02-03-2017, 10:34 AM
(01-24-2017, 08:34 AM)Donald Q. Wrote: She was a contortionist sword-swallower and a failure. Her brother, estranged, was a contortionist sword-swallower and strongman with a business, producing bespoke throat bent ironwork. I got Lizzie's point of estranged perhaps not being necessary, but at the same time that bit of color does animate the not-appearing-in-this-poem brother. It goes either way for me.
He'd won prizes. He had a profile in the New Yorker, he was an artist. She was just a performer, touring cross country under a shroud of sawdust and candyfloss. Maybe, just for the sake of brevity, "under shrouds of sawdust and candyfloss"?
Every evening she draped herself around a blade, bending with the crowd's ooos. Again for brevity, "Every night"? She was a candelabra of cutlasses, a human vane in the night-wind. Again for brevity, "a human wind-vane." But no matter how good her act, she was not satisfied. Kinda bothered that this is a period instead of, say, a comma, since the next sentence is technically just a fragment. For each time the supple metal righted itself, impressed only with the ghostly slick of her gut.

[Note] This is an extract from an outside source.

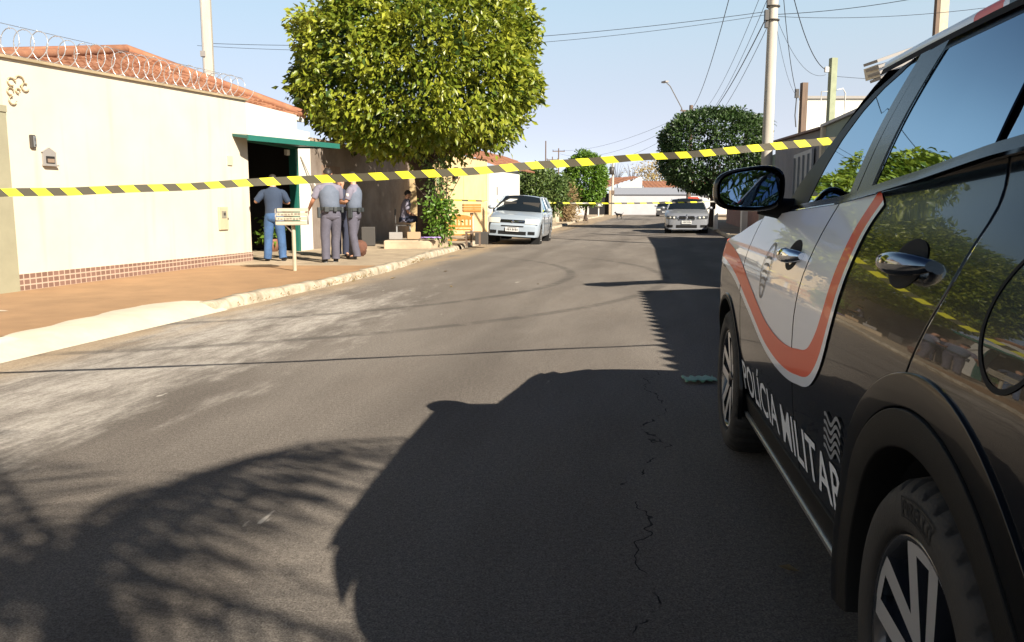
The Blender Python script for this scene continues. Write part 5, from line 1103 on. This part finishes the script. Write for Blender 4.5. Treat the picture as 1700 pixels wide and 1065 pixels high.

The tent was put up and taken down. The people blew in then out. The blade inserted and withdrawn. Limbs switched and returned. Her pointless manoeuvres left no imprint upon the sword.
The taste of metal lingered. She billowed and bloomed like a jellyfish, transparent and torpid. Her coiled body a fallow tract, a whorl to nowhere, animated only when she put her sword in.

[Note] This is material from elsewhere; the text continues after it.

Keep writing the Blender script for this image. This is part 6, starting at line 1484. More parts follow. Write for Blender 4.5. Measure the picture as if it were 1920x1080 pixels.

Especially with "her pointless maneuvers..." being effectively the same as "for each time the supple metal righted itself", I think these last two paragraphs could be compressed even further. "animated only when she put her sword in" itself needs animation, or perhaps, to end it even more coldly, deletion; "her coiled body was a fallow tract", or perhaps just the replacement of the preceding period with a comma; "the blade was inserted and withdrawn", or perhaps "the blade entered and withdrew". And so:
The tent rose and fell. People blew in and out. The blade entered, withdrew. Limbs switched -- the taste of metal lingered. She billowed and bloomed like a jellyfish, transparent and torpid, her coiled body a fallow tract, a whorl to nowhere.

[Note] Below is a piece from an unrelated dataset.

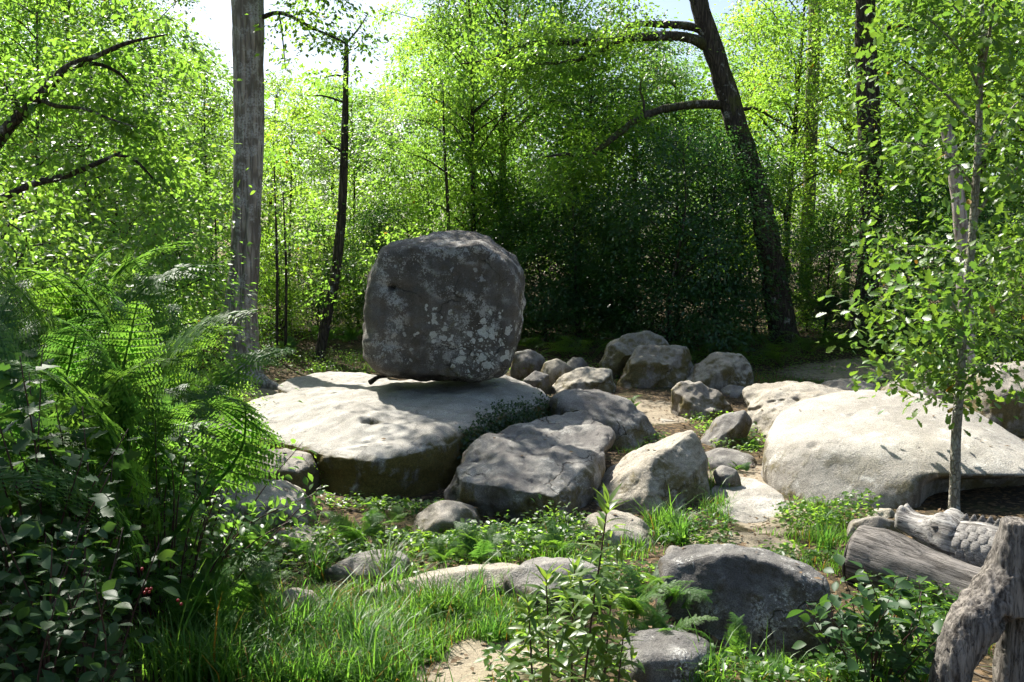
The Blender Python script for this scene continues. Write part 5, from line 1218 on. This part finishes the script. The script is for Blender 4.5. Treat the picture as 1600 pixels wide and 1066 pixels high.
T = np.array([(0, 1, 5), (0, 5, 4), (1, 2, 6), (1, 6, 5), (2, 3, 7), (2, 7, 6), (3, 0, 4), (3, 4, 7), (4, 5, 6), (4, 6, 7), (0, 2, 1), (0, 3, 2)])
tm = mesh_np('crest_tooth', V * np.array([.06, .07, .065]), T); tm.materials.append(M['wood'])
for k in range(8):
    x = .57 + .064 * k; m = Matrix.Translation((x * f, .0, NT(x) - .004)); obj('crest_tooth', tm, None, nk, None, m)
D_, T_, _, _ = ico(3)
em = mesh_np('eye', D_ * np.array([.030, .012, .015]), T_, True); em.materials.append(M['eye'])
for sy in (-1, 1): obj('eye', em, None, cr, (.40 * f, sy * .150, .078))

# grey stump with two root legs
SY = 4.75
sp_ = {
    'main': ([P(1592, 812, SY), P(1590, 840, SY), P(1582, 875, SY), P(1572, 915, SY), P(1562, 950, SY)], [.105, .115, .125, .15, .17]),
    'left': ([P(1575, 905, SY), P(1545, 945, SY - .05), P(1515, 985, SY - .1), P(1492, 1030, SY - .12), P(1478, 1090, SY - .12), P(1470, 1130, SY - .1)], [.15, .14, .125, .11, .10, .10]),
    'right': ([P(1590, 900, SY), P(1592, 960, SY + .05), P(1586, 1030, SY + .05), P(1580, 1120, SY + .05)], [.12, .115, .10, .10]),
    'far': ([P(1600, 860, SY + .05), P(1640, 930, SY + .1), P(1660, 1020, SY + .15), P(1670, 1110, SY + .2)], [.08, .10, .10, .09]),
    'ring1': ([P(1548, 960, SY - .12), P(1545, 985, SY - .17), P(1558, 1000, SY - .14)], [.03, .035, .03]),
}
parts = []
for kname, (pp, rr) in sp_.items():
    pa = crom(pp, 26); ra = np.interp(np.linspace(0, 1, 26), np.linspace(0, 1, len(rr)), rr); parts.append(tube(pa, ra, 20, .10, 61, 3))
V, T = join(parts)
base = G(P(1560, 1000, SY)[0], SY)
tmp = bpy.data.objects.new('tmp', mesh_np('tmp', V - base, T)); COL.objects.link(tmp)
md = tmp.modifiers.new('r', 'REMESH'); md.mode = 'VOXEL'; md.voxel_size = .012
dg = bpy.context.evaluated_depsgraph_get(); ev = tmp.evaluated_get(dg); me = bpy.data.meshes.new_from_object(ev)
bpy.data.objects.remove(tmp)
n = len(me.vertices); W = np.empty(n * 3, np.float32); me.vertices.foreach_get('co', W); W = W.reshape(-1, 3).astype(float)
E = np.empty(len(me.edges) * 2, np.int32); me.edges.foreach_get('vertices', E); E = E.reshape(-1, 2); deg = np.bincount(E.ravel(), minlength=n).astype(float)
for _ in range(6): W = W + .7 * (lap(W, E, deg) - W)
me.vertices.foreach_set('co', W.astype(np.float32).ravel()); me.update()
N = np.empty(n * 3, np.float32); me.vertices.foreach_get('normal', N); N = N.reshape(-1, 3)
sw = np.stack([W[:, 0] + .35 * W[:, 2], W[:, 1], W[:, 2]], 1)
gr = fbm(sw * np.array([20, 20, 1.6]), 3, 63); W = W + N * (gr * .009 - .012 * np.clip(.1 - np.abs(gr), 0, 1) / .1 + .008 * fbm(W * 6, 2, 64))[:, None]
for (u, v, rd, dp) in ((1566, 972, .055, .06), (1550, 1015, .05, .05)):
    p = P(u, v, SY - .13) - base; d = np.hypot(W[:, 0] - p[0], W[:, 2] - p[2]); W[:, 1] += dp * sstep(rd, rd * .4, d) * (N[:, 1] < 0)
me.vertices.foreach_set('co', W.astype(np.float32).ravel()); me.polygons.foreach_set('use_smooth', np.ones(len(me.polygons), bool)); me.update()
me.name = 'dead_stump'; tag(obj('dead_stump', me, M['wood_stump'], None, base), 'twisted grey dead stump with root legs at the lower right corner', 'stump')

And the indents can be more consistent, although that's not even a nit against the piece, more against the difficulties of indenting in an online forum. Otherwise, yes, this second edit is better, and I don't think the story needs to go "anywhere" -- it does go somewhere, that somewhere's just bleak (and in its bleakness beautiful). Again, lovely work.
(Sorry I know prose poetry looks shit in forum formatting, thanks for reading!)